» **What the task requires**
Extract the full listing verbatim and drop any pictures from your copy.

» **Information provided**
▽

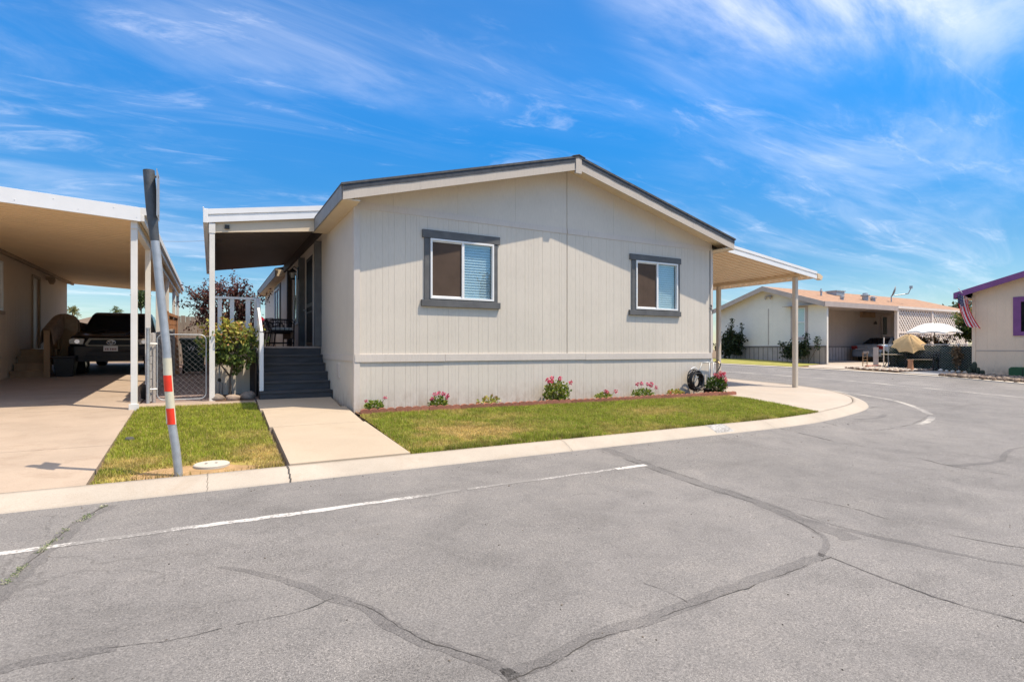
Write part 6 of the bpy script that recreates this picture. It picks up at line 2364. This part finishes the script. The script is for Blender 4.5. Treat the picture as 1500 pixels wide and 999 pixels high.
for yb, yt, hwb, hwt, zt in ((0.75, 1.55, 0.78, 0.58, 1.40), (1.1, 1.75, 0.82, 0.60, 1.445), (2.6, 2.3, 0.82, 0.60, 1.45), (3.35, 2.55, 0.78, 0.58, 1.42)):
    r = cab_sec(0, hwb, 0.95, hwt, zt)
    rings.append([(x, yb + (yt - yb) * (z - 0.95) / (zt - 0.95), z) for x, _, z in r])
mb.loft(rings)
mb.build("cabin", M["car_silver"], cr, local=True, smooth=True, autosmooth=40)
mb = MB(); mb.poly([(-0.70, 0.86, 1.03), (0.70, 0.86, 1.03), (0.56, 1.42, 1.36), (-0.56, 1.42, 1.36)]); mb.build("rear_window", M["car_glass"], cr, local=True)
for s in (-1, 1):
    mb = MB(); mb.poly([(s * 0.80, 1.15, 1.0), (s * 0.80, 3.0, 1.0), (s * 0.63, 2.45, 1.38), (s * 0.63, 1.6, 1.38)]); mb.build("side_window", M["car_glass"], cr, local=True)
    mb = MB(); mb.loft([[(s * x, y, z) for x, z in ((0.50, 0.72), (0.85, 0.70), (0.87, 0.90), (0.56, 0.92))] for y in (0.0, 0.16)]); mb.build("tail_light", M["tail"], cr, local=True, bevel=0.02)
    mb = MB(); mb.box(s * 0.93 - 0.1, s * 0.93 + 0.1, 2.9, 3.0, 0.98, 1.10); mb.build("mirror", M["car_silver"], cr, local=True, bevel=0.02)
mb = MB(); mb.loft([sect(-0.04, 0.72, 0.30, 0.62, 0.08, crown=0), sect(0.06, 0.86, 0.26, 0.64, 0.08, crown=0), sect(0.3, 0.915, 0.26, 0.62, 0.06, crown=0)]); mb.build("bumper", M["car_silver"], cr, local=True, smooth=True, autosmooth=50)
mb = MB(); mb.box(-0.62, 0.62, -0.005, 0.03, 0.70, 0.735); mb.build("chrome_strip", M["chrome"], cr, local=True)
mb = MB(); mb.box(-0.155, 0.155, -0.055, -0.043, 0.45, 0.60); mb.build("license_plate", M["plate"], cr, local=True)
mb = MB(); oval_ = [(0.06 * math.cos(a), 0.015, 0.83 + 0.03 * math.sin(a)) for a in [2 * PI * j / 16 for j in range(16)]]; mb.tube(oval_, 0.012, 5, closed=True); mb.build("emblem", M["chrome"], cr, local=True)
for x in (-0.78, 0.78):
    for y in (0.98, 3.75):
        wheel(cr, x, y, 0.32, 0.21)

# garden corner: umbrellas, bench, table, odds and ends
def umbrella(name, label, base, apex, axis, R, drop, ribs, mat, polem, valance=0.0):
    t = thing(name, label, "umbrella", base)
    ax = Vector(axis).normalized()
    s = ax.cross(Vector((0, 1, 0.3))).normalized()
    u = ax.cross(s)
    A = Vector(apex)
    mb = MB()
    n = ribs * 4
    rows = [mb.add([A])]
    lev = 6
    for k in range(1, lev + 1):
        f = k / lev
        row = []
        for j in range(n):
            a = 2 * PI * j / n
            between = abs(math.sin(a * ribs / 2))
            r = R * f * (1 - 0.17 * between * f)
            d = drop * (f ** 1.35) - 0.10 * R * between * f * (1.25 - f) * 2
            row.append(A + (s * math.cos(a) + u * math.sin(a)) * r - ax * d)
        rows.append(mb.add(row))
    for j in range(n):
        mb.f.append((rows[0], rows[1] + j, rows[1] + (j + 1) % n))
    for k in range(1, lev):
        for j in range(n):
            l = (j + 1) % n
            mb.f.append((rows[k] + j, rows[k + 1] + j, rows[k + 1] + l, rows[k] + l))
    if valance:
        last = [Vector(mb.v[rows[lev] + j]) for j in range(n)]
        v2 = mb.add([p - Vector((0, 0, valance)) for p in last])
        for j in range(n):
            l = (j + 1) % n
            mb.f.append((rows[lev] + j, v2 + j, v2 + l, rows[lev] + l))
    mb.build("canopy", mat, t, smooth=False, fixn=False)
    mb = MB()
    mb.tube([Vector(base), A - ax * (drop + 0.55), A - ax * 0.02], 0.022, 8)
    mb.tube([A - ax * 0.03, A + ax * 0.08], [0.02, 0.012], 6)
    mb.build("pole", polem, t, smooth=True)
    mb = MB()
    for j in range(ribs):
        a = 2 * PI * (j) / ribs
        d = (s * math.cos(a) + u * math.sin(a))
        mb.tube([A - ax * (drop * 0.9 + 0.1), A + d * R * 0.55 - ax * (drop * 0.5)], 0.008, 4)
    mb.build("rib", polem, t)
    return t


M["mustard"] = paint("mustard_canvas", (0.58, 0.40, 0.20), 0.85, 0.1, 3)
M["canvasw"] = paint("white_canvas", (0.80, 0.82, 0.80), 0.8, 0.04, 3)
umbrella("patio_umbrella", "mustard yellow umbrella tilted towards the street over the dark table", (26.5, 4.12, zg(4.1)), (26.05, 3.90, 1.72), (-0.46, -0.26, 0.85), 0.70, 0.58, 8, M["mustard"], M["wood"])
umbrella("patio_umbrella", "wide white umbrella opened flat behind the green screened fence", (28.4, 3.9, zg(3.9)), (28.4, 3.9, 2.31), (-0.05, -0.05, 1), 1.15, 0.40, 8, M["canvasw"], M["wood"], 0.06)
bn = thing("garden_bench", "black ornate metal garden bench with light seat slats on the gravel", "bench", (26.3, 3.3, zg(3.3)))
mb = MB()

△

» **Right answer**
Write part 6 of the bpy script that recreates this picture. It picks up at line 2364. This part finishes the script. The script is for Blender 4.5. Treat the picture as 1500 pixels wide and 999 pixels high.
for yb, yt, hwb, hwt, zt in ((0.75, 1.55, 0.78, 0.58, 1.40), (1.1, 1.75, 0.82, 0.60, 1.445), (2.6, 2.3, 0.82, 0.60, 1.45), (3.35, 2.55, 0.78, 0.58, 1.42)):
    r = cab_sec(0, hwb, 0.95, hwt, zt)
    rings.append([(x, yb + (yt - yb) * (z - 0.95) / (zt - 0.95), z) for x, _, z in r])
mb.loft(rings)
mb.build("cabin", M["car_silver"], cr, local=True, smooth=True, autosmooth=40)
mb = MB(); mb.poly([(-0.70, 0.86, 1.03), (0.70, 0.86, 1.03), (0.56, 1.42, 1.36), (-0.56, 1.42, 1.36)]); mb.build("rear_window", M["car_glass"], cr, local=True)
for s in (-1, 1):
    mb = MB(); mb.poly([(s * 0.80, 1.15, 1.0), (s * 0.80, 3.0, 1.0), (s * 0.63, 2.45, 1.38), (s * 0.63, 1.6, 1.38)]); mb.build("side_window", M["car_glass"], cr, local=True)
    mb = MB(); mb.loft([[(s * x, y, z) for x, z in ((0.50, 0.72), (0.85, 0.70), (0.87, 0.90), (0.56, 0.92))] for y in (0.0, 0.16)]); mb.build("tail_light", M["tail"], cr, local=True, bevel=0.02)
    mb = MB(); mb.box(s * 0.93 - 0.1, s * 0.93 + 0.1, 2.9, 3.0, 0.98, 1.10); mb.build("mirror", M["car_silver"], cr, local=True, bevel=0.02)
mb = MB(); mb.loft([sect(-0.04, 0.72, 0.30, 0.62, 0.08, crown=0), sect(0.06, 0.86, 0.26, 0.64, 0.08, crown=0), sect(0.3, 0.915, 0.26, 0.62, 0.06, crown=0)]); mb.build("bumper", M["car_silver"], cr, local=True, smooth=True, autosmooth=50)
mb = MB(); mb.box(-0.62, 0.62, -0.005, 0.03, 0.70, 0.735); mb.build("chrome_strip", M["chrome"], cr, local=True)
mb = MB(); mb.box(-0.155, 0.155, -0.055, -0.043, 0.45, 0.60); mb.build("license_plate", M["plate"], cr, local=True)
mb = MB(); oval_ = [(0.06 * math.cos(a), 0.015, 0.83 + 0.03 * math.sin(a)) for a in [2 * PI * j / 16 for j in range(16)]]; mb.tube(oval_, 0.012, 5, closed=True); mb.build("emblem", M["chrome"], cr, local=True)
for x in (-0.78, 0.78):
    for y in (0.98, 3.75):
        wheel(cr, x, y, 0.32, 0.21)

# garden corner: umbrellas, bench, table, odds and ends
def umbrella(name, label, base, apex, axis, R, drop, ribs, mat, polem, valance=0.0):
    t = thing(name, label, "umbrella", base)
    ax = Vector(axis).normalized()
    s = ax.cross(Vector((0, 1, 0.3))).normalized()
    u = ax.cross(s)
    A = Vector(apex)
    mb = MB()
    n = ribs * 4
    rows = [mb.add([A])]
    lev = 6
    for k in range(1, lev + 1):
        f = k / lev
        row = []
        for j in range(n):
            a = 2 * PI * j / n
            between = abs(math.sin(a * ribs / 2))
            r = R * f * (1 - 0.17 * between * f)
            d = drop * (f ** 1.35) - 0.10 * R * between * f * (1.25 - f) * 2
            row.append(A + (s * math.cos(a) + u * math.sin(a)) * r - ax * d)
        rows.append(mb.add(row))
    for j in range(n):
        mb.f.append((rows[0], rows[1] + j, rows[1] + (j + 1) % n))
    for k in range(1, lev):
        for j in range(n):
            l = (j + 1) % n
            mb.f.append((rows[k] + j, rows[k + 1] + j, rows[k + 1] + l, rows[k] + l))
    if valance:
        last = [Vector(mb.v[rows[lev] + j]) for j in range(n)]
        v2 = mb.add([p - Vector((0, 0, valance)) for p in last])
        for j in range(n):
            l = (j + 1) % n
            mb.f.append((rows[lev] + j, v2 + j, v2 + l, rows[lev] + l))
    mb.build("canopy", mat, t, smooth=False, fixn=False)
    mb = MB()
    mb.tube([Vector(base), A - ax * (drop + 0.55), A - ax * 0.02], 0.022, 8)
    mb.tube([A - ax * 0.03, A + ax * 0.08], [0.02, 0.012], 6)
    mb.build("pole", polem, t, smooth=True)
    mb = MB()
    for j in range(ribs):
        a = 2 * PI * (j) / ribs
        d = (s * math.cos(a) + u * math.sin(a))
        mb.tube([A - ax * (drop * 0.9 + 0.1), A + d * R * 0.55 - ax * (drop * 0.5)], 0.008, 4)
    mb.build("rib", polem, t)
    return t


M["mustard"] = paint("mustard_canvas", (0.58, 0.40, 0.20), 0.85, 0.1, 3)
M["canvasw"] = paint("white_canvas", (0.80, 0.82, 0.80), 0.8, 0.04, 3)
umbrella("patio_umbrella", "mustard yellow umbrella tilted towards the street over the dark table", (26.5, 4.12, zg(4.1)), (26.05, 3.90, 1.72), (-0.46, -0.26, 0.85), 0.70, 0.58, 8, M["mustard"], M["wood"])
umbrella("patio_umbrella", "wide white umbrella opened flat behind the green screened fence", (28.4, 3.9, zg(3.9)), (28.4, 3.9, 2.31), (-0.05, -0.05, 1), 1.15, 0.40, 8, M["canvasw"], M["wood"], 0.06)
bn = thing("garden_bench", "black ornate metal garden bench with light seat slats on the gravel", "bench", (26.3, 3.3, zg(3.3)))
mb = MB()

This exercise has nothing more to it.